At the Battle of Crecy in 1348, an outnumbered British army destroyed a giant legion of French.

What happened was that the British relied on longbows.

Longbows were a lot like the Mantra.

Longbows were a Welsh weapon which was not Uppah Clahss. When the French knights made their usual charge in armor only the Uppah Clahss could afford, and on horses only the UC could afford, the longbows killed their horses and, in many cases, actually pierced the armor which had been the Ultimate Weapon for centuries.

Certainly this last-ditch dependence on a peasant weapon, and one from Wales, for God's sake, was not planned.

Crecy hit Europe the same year the Plague did. As a shock to the system, it had a lot of competition. But until that day of battle real war had been entirely a matter of men at arms or pike men or others being merely a means of making the REAL fighters, the mounted knights in armor, more effective.

For three centuries and more the Real war had always been the knights.

There are instances in Wales of longbows long before Crecy that drove their arrows a foot or more into hard wood. Why hadn't that almost magical weapon, which could shot ten or twelve arrows per minute, long since been brought against horse and armor?

A better question is why, when it destroyed the French at Crecy, the longbow became Britain's national weapon. Anyone with any acquaintance with military history knows that professional military heroes almost never let effectiveness get in the way of theory.

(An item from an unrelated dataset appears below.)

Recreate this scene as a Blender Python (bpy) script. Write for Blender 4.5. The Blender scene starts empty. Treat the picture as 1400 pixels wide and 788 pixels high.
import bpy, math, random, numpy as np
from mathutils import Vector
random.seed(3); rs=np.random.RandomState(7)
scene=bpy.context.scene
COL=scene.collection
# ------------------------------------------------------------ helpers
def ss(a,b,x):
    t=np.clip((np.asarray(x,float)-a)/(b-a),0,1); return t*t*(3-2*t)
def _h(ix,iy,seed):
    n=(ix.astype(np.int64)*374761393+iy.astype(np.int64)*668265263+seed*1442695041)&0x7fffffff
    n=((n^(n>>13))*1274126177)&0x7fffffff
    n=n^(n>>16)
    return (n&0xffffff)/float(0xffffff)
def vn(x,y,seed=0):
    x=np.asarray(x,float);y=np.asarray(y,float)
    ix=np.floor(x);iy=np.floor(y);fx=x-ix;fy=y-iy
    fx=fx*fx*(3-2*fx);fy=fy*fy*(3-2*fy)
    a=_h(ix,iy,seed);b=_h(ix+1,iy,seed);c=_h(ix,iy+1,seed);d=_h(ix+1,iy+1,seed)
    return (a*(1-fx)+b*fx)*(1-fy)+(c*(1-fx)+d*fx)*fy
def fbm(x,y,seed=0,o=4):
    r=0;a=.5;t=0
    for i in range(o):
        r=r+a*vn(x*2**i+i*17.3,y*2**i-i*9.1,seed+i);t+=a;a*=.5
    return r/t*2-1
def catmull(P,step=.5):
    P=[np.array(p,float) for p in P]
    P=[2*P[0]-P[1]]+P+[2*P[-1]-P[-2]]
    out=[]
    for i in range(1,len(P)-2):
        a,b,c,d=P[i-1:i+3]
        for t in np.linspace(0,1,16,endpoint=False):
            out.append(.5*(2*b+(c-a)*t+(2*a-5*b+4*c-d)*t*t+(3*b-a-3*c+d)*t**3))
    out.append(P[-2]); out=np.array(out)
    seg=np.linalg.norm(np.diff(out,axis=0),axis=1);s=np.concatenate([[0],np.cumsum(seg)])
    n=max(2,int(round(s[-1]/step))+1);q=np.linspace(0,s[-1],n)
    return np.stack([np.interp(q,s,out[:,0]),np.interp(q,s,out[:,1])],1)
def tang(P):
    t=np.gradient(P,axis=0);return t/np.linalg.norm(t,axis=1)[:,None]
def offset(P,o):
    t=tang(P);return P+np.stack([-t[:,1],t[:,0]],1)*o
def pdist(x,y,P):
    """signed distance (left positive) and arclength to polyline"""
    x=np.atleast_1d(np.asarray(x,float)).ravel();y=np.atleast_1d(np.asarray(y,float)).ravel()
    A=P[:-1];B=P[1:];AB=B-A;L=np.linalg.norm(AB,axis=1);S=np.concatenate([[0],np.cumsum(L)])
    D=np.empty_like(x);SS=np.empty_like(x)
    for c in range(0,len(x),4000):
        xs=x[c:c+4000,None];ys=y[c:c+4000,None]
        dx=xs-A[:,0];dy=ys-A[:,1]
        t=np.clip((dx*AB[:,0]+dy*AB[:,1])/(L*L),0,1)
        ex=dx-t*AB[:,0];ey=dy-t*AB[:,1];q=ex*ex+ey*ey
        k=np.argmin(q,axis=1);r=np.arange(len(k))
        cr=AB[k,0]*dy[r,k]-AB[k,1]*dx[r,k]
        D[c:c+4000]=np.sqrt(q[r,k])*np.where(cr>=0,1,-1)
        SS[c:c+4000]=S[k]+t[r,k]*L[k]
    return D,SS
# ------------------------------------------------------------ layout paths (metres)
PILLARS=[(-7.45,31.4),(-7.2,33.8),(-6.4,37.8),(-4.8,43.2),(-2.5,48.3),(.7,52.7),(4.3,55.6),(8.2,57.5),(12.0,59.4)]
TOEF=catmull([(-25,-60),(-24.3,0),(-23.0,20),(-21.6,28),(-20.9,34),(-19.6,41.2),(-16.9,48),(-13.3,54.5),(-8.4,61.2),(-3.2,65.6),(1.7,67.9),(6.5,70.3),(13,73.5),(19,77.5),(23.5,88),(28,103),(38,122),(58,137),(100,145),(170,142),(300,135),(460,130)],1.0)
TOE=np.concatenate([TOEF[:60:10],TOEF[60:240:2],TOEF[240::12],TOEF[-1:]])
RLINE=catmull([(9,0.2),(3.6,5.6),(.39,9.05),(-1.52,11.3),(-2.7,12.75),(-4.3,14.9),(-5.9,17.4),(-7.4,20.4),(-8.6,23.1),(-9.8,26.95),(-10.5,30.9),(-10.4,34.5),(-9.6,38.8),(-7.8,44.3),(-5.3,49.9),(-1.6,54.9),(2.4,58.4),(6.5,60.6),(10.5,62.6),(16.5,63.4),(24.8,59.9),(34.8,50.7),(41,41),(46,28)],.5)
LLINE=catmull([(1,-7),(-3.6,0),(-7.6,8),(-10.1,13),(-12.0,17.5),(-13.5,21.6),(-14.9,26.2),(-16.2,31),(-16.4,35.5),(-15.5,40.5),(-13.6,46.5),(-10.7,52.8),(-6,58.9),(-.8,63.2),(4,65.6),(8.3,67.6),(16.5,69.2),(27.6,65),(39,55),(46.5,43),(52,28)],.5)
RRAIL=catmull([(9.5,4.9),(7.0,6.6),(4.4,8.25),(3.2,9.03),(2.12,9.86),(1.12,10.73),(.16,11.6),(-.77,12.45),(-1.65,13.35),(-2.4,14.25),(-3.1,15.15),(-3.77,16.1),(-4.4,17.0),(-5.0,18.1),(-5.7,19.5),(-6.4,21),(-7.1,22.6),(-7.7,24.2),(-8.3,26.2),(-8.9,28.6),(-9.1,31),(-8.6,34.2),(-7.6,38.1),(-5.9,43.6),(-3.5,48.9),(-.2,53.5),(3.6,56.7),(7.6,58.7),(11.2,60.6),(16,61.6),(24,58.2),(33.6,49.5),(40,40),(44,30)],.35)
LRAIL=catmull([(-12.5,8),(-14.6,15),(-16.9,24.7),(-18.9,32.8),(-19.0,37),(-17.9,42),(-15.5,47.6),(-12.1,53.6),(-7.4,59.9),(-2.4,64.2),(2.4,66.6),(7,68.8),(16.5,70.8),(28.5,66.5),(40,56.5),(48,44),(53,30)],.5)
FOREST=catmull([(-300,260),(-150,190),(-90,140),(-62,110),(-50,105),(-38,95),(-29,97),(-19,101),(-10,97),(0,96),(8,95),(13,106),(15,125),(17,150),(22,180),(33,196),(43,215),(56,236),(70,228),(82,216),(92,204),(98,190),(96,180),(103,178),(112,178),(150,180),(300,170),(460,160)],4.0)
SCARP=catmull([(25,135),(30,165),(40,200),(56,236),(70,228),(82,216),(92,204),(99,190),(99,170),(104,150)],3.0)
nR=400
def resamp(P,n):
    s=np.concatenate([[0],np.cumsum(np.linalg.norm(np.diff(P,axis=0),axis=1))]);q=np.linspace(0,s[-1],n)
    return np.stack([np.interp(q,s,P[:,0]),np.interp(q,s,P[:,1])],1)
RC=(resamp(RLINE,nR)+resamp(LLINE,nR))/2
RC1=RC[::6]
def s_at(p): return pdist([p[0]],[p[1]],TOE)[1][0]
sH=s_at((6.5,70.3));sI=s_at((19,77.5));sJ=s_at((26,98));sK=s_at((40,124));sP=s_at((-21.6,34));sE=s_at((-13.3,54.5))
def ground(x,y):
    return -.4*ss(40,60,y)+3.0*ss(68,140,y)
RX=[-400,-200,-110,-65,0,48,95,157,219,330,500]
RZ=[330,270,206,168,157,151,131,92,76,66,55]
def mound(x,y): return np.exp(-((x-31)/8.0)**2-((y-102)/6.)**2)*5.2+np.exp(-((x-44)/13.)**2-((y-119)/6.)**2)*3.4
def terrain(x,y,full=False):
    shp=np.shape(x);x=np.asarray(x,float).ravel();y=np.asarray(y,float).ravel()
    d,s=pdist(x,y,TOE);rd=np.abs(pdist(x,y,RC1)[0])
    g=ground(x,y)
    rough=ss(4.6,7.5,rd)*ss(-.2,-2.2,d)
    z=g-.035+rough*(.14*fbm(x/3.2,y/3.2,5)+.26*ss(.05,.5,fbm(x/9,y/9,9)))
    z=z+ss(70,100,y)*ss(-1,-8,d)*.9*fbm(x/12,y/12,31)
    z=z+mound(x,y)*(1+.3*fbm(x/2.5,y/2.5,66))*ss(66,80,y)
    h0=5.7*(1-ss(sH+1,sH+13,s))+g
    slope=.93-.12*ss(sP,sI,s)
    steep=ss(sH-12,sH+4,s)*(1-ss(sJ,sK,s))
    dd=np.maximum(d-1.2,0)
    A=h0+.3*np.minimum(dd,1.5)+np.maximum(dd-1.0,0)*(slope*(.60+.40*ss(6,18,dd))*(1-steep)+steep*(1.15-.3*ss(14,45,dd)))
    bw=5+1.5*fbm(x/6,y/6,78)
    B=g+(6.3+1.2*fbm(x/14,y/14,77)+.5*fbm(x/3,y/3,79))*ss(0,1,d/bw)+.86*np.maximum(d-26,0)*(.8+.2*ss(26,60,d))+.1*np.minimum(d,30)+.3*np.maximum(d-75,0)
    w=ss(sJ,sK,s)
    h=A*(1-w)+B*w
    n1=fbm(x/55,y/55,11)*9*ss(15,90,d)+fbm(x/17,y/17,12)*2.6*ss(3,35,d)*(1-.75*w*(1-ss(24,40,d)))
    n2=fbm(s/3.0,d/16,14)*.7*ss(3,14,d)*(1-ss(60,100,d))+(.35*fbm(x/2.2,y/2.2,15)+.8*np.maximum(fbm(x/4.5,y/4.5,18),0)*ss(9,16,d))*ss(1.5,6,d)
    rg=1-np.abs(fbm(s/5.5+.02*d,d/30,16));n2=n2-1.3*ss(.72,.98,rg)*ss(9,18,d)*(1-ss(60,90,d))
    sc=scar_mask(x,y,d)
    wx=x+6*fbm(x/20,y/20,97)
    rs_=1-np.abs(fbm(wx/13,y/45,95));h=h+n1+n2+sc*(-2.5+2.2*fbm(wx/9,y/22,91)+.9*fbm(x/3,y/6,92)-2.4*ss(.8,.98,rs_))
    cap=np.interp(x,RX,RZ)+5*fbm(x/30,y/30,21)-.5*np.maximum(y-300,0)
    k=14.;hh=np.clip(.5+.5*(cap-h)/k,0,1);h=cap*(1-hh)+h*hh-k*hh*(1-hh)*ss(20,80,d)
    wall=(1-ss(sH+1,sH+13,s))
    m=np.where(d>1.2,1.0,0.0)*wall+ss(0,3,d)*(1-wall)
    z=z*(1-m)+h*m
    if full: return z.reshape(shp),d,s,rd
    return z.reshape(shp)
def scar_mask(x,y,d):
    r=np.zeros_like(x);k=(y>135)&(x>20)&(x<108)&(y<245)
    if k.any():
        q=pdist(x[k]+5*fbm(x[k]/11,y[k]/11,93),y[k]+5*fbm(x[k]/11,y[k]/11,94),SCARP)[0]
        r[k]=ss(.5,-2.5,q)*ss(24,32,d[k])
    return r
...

When cheaper steel cannon consistently worked outperformed brass, it was rejected in one sentence: "WARS are fought with brass cannon."

When the submarine tested out, another Admiral Who Had Been in Combat laughed and said, "The British Navy has no use for a ship that sinks. This failure to develop submarines ended up being no joke.

The line ahead formation was drawn up by a man who had never been on a ship.

And so on, ad infinitem.

No, it is no surprise that the Great Men of War never thought of using the longbow.

The surprise is that they actually adopted it when it won at Crecy.

The surprise is not that those who have been losing our fight for half a century use Professional Silence on the Mantra, but that some of us actually USE it.